Marketing hasn’t ever been entirely based on the creative whirring of the right brain. In the 80s, Nike didn’t just come up with “Just do it” over a creative brainstorming session. It was based on the fact that while its products had been used by serious athletes, there was an emerging fitness craze in American society, in which everyone was a potential Nike user. Modern data-driven marketing is all about the logical left brain. Reports indicate there are approximately 2.5 quintillion bytes of data created daily. This data, when analysed with emerging cognitive computing technology, can provide invaluable insights into human behaviour, preferences, rationale. This can help create focussed campaigns that appeal to people’s specific requirements and needs.

Data-driven left brain marketing works very well in the B2B space, where buyers need precise information and a clear validation of their decision to buy. The emergence of digital marketing is also aligned with data analytics which helps marketers determine the sentiments and mood of customers and track the reaction on the communications sent to them. This is just the sort of scenario that left brain marketing was built for. But the proposition becomes unclear when we consider that all buyers — B2B or B2C — are human beings who are not entirely run by facts and logic. It is increasingly becoming obvious that the decision to buy is not a sum total of data. Impulse, emotion, humour, nostalgia, all have a role to play. For this impulsive emotion-driven part of the brain, creative marketing campaigns often trump over more data-driven scientific ones.

In this era of cognitive technology, this very human tendency poses a bit of a conundrum. Do brands have to abandon the data-centric approach and go back to the Mad Men-like era of creative marketing? The answer lies somewhere in the middle, in the form of centre brain marketing. Research indicates there are deep rooted “pleasure centres” in the human brain, that make people act a certain way just because it feels good. 

Neuromarketing, or a field of marketing that uses brain tracking tools to capture data from the human mind and understand why consumers prefer one product over the other, is rapidly gaining traction. Data is combined with creativity to deliver campaigns that are focused, fact-driven and yet zany and emotionally connected. The modern marketer must cater to the centre brain through a judicious mix of overarching strategy, cognitive computing technology, processes, and people who must use the data as a foundation for creative expression. For marketers to focus on their goals for accretion marketing, it is imperative that organisations stop viewing their audiences as segments, rather as unique individuals. 

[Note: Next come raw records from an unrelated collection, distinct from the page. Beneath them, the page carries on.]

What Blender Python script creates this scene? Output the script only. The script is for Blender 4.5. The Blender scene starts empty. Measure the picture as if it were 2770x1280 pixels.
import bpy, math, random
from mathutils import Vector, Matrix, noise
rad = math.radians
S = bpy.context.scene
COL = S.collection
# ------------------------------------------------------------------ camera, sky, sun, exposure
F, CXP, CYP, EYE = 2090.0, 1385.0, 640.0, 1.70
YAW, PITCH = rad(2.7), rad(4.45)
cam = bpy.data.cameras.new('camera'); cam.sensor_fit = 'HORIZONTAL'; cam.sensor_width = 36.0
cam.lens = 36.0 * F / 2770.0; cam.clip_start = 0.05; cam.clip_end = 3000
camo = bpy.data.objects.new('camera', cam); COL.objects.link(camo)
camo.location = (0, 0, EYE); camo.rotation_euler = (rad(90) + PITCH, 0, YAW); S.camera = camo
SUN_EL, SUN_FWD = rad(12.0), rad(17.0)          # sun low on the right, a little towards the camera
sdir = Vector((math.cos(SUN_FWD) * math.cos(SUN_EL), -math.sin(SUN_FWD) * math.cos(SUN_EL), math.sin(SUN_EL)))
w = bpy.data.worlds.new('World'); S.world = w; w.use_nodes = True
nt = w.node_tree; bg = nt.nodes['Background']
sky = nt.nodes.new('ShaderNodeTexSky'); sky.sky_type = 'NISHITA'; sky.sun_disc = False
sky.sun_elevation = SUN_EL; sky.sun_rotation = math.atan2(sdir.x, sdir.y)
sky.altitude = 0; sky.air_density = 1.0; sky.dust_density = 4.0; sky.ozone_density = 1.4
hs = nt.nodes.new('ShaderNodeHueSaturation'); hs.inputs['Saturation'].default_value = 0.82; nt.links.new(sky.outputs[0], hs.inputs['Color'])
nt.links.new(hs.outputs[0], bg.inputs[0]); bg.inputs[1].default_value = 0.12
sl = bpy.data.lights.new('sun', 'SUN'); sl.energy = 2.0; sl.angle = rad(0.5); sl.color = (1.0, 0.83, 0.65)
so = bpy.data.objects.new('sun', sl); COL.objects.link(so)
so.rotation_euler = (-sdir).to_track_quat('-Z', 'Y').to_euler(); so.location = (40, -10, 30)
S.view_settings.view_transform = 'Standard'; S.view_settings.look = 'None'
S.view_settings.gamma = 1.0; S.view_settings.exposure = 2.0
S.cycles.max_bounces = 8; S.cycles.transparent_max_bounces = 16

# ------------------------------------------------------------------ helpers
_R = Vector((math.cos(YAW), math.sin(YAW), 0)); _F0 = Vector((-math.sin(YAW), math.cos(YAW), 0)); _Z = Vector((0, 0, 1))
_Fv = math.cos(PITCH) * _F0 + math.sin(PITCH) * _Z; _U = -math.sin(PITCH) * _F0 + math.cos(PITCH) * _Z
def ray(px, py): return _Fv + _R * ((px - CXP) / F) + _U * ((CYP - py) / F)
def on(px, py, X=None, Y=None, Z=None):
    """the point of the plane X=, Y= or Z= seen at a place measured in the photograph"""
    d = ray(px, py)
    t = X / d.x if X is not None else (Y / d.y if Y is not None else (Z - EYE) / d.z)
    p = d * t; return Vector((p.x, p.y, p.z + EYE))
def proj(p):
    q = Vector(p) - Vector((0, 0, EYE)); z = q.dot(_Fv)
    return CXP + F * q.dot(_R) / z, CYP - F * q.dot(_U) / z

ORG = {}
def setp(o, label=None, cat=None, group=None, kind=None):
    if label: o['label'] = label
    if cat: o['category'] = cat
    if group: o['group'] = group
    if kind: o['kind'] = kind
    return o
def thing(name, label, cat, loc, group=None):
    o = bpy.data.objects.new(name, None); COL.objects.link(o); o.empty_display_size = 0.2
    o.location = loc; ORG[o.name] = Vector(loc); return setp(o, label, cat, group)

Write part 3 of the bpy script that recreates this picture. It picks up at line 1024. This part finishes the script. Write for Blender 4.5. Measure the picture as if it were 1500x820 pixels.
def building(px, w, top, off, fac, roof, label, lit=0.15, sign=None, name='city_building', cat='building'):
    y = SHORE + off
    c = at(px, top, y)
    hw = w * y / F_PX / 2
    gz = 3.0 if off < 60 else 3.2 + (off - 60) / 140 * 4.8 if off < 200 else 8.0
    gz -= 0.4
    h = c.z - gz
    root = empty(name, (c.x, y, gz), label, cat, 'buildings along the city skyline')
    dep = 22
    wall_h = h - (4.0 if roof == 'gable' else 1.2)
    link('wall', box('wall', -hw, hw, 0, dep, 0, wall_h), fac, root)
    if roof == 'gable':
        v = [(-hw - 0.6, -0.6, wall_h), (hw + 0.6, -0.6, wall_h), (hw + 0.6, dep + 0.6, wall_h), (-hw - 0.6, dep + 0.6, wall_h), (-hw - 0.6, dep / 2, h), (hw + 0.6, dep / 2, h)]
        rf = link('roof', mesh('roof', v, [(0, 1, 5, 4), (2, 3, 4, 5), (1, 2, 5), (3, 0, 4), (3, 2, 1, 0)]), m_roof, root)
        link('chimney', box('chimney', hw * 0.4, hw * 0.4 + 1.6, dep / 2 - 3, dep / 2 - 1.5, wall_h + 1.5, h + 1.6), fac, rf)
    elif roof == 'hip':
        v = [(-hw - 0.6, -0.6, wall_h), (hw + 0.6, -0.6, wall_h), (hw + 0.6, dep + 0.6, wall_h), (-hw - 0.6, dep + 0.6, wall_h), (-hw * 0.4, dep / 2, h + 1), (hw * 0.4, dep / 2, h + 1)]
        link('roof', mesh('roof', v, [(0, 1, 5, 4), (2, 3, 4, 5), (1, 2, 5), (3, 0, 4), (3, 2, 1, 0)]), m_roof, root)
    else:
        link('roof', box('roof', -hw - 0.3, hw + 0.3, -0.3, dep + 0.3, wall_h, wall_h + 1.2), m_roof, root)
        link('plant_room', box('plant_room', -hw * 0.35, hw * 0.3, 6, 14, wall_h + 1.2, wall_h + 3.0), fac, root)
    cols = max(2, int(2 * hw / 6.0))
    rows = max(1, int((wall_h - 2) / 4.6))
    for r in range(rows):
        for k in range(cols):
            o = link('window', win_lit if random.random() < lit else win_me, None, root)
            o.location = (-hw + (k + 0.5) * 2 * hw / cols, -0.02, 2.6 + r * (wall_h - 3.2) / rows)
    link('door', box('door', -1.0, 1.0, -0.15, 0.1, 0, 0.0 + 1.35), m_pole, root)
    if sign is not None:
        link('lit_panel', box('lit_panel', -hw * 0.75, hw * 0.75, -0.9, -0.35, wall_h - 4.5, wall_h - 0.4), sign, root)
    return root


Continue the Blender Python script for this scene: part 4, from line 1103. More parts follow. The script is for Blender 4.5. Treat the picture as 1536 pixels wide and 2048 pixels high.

Consumers expect a seamless and hyper-personalised experience to be delivered by brands. Hence, simply listening to what consumers are saying, using that data to build intelligent customer profiles, and tailoring each email communication to reflect the interests and preferences of specific consumer segments is critical to realising a hyper-personalised marketing strategy.

The modern customer is complex and the marketing process must take into consideration the different factors that combine for the decision to buy. The modern marketer must utilise available technology and give it a creative expression to win over customers. Centre brain marketing is indeed the way forward.